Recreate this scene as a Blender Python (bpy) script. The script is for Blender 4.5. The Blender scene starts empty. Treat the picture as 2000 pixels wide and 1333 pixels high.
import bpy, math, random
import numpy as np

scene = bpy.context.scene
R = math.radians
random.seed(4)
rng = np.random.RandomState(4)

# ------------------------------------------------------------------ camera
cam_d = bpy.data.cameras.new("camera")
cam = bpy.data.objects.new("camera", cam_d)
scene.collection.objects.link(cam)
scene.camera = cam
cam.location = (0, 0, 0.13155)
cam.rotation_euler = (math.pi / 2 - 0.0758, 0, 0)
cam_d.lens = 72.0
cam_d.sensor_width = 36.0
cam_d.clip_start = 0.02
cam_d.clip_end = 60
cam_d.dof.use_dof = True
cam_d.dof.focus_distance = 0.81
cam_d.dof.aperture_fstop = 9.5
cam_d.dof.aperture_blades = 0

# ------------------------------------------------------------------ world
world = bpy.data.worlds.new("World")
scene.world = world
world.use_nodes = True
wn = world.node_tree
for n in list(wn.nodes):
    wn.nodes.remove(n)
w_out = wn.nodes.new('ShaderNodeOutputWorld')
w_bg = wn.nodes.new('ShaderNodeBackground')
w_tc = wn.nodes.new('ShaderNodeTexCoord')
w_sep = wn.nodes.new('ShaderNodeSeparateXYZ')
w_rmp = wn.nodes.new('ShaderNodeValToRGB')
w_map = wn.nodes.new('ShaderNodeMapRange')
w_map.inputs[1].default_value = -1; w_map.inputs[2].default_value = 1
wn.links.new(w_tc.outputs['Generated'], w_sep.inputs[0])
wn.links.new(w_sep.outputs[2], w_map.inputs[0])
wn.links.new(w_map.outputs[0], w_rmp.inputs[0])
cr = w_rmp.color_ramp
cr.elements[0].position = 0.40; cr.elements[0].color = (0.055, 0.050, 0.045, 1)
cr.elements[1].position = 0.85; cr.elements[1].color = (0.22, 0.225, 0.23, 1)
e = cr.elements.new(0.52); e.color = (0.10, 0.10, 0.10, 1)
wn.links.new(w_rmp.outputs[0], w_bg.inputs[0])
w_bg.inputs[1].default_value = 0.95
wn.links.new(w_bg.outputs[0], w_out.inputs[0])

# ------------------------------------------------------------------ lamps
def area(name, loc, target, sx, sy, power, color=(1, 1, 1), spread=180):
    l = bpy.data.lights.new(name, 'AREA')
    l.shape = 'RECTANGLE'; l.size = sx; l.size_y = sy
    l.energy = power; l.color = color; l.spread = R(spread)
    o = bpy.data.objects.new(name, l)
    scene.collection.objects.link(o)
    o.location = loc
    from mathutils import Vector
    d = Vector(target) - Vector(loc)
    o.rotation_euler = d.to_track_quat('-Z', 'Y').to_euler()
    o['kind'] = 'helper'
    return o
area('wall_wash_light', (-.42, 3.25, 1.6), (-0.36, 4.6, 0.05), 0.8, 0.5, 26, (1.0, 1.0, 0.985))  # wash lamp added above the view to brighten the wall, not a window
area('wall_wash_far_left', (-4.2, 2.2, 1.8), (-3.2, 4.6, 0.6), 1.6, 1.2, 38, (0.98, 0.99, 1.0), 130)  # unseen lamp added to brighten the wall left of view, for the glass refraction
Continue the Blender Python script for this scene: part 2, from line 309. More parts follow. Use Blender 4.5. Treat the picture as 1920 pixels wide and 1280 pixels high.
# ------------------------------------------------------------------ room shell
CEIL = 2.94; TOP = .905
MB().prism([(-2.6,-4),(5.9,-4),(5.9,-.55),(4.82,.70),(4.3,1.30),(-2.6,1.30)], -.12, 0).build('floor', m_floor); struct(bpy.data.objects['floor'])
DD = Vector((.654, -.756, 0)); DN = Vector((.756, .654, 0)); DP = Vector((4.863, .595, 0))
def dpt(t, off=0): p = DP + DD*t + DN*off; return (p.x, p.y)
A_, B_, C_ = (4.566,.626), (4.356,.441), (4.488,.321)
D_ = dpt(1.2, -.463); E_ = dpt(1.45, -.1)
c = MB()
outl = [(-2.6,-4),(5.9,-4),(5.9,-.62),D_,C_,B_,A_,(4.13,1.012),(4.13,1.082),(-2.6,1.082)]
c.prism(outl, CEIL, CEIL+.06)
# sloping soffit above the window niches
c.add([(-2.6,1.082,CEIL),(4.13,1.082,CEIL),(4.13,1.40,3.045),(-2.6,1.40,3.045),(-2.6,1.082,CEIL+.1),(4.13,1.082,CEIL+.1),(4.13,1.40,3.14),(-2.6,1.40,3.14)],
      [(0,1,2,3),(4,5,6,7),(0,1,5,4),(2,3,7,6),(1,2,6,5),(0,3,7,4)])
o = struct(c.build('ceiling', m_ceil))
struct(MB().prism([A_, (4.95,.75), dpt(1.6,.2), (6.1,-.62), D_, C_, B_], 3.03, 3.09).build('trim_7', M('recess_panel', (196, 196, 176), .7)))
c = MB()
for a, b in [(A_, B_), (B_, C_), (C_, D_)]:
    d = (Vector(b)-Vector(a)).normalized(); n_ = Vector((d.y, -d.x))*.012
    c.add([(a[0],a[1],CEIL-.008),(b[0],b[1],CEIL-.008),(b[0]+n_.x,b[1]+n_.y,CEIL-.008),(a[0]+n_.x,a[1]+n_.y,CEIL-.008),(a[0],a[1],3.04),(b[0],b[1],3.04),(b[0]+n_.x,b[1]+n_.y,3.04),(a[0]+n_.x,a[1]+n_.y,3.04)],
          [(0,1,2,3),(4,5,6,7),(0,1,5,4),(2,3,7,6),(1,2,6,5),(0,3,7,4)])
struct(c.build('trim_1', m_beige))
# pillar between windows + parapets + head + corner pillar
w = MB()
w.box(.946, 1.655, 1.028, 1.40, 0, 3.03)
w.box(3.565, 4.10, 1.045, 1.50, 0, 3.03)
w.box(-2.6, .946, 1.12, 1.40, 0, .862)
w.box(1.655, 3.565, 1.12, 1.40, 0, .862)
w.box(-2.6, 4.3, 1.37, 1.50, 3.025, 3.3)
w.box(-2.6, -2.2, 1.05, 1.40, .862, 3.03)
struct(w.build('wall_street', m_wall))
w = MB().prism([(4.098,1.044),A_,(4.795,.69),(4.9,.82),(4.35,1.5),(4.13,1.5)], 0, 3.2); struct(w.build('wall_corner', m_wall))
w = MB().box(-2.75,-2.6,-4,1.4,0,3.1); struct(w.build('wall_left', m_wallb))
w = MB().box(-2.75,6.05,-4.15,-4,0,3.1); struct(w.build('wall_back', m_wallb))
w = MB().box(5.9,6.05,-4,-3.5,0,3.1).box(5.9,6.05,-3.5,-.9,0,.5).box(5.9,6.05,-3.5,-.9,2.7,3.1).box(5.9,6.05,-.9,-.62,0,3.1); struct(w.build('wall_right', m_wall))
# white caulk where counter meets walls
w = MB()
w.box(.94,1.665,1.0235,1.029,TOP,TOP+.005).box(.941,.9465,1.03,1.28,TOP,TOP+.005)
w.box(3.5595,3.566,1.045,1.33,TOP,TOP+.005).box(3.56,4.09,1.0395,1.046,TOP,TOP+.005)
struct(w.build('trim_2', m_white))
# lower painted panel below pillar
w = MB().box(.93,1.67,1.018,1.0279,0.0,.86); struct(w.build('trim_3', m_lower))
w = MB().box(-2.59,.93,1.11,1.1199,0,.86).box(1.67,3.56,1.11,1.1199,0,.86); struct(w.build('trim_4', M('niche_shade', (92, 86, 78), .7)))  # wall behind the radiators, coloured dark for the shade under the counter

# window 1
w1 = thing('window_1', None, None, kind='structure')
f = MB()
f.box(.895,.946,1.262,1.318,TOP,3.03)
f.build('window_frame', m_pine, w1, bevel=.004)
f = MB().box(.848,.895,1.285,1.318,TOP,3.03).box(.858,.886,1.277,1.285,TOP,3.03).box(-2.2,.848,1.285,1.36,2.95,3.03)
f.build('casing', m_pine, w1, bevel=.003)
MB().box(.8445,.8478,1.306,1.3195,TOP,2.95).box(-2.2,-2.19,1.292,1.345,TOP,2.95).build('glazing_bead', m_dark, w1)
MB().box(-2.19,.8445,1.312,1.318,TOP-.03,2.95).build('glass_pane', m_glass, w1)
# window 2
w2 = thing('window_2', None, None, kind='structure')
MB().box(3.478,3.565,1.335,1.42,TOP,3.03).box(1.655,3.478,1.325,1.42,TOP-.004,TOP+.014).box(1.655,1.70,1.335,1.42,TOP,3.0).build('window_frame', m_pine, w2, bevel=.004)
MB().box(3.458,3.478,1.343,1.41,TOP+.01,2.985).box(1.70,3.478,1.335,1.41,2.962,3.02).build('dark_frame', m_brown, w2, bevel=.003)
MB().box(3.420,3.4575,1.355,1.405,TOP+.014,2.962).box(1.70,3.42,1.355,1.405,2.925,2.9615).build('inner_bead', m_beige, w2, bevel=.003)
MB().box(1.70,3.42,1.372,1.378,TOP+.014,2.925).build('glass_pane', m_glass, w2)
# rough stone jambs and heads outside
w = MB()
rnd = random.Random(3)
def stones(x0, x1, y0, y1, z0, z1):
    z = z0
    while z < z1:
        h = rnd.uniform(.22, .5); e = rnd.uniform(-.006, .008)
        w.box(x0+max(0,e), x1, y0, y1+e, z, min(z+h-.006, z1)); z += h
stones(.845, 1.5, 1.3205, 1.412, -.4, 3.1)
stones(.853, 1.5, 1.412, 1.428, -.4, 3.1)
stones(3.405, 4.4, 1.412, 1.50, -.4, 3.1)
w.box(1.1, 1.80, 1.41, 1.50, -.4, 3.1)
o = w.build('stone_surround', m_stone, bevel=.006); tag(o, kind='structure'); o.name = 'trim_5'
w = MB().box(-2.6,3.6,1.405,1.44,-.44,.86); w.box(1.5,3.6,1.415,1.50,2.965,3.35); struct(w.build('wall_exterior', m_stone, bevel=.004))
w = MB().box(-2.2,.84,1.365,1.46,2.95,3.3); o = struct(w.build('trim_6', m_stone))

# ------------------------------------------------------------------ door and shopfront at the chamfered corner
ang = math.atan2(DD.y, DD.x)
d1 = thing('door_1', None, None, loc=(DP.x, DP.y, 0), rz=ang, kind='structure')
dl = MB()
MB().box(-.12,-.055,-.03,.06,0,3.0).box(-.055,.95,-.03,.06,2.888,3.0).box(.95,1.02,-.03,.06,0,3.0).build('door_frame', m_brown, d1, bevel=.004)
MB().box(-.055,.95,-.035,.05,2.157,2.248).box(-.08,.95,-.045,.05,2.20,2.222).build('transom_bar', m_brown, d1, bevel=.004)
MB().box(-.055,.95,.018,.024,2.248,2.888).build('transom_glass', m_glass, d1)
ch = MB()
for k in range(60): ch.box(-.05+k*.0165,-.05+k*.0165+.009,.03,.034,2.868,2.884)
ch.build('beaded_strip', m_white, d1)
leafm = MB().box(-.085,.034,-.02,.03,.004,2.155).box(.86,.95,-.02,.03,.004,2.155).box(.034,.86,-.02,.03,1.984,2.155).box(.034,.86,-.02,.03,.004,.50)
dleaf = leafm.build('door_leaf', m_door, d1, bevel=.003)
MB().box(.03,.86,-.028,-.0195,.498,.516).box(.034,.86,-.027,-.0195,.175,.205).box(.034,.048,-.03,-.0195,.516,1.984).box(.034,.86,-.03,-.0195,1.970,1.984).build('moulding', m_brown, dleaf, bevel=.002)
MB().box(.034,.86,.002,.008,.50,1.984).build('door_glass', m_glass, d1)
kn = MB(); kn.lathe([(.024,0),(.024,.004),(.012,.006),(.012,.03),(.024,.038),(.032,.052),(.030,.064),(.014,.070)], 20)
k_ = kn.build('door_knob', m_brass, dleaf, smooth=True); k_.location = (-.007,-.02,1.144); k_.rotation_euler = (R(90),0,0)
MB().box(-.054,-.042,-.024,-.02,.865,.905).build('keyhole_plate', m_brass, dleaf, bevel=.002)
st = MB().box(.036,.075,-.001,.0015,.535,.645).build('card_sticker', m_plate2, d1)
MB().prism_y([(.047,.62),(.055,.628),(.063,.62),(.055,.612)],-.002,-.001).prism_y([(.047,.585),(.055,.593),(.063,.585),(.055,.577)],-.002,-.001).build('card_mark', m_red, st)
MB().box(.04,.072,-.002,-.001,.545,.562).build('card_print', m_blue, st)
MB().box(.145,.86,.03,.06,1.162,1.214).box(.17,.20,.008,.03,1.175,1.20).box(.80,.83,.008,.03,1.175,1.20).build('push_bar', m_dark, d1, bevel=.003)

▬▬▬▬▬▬

To do: Repeat the entries above verbatim, but only from the line that has "w = MB().box(.93,1.67,1.018,1.0279,0.0,.86);" down to the line that has "86, 78), .7)))", inclusive.

Answer to this exercise:
w = MB().box(.93,1.67,1.018,1.0279,0.0,.86); struct(w.build('trim_3', m_lower))
w = MB().box(-2.59,.93,1.11,1.1199,0,.86).box(1.67,3.56,1.11,1.1199,0,.86); struct(w.build('trim_4', M('niche_shade', (92, 86, 78), .7)))  # wall behind the radiators, coloured dark for the shade under the counter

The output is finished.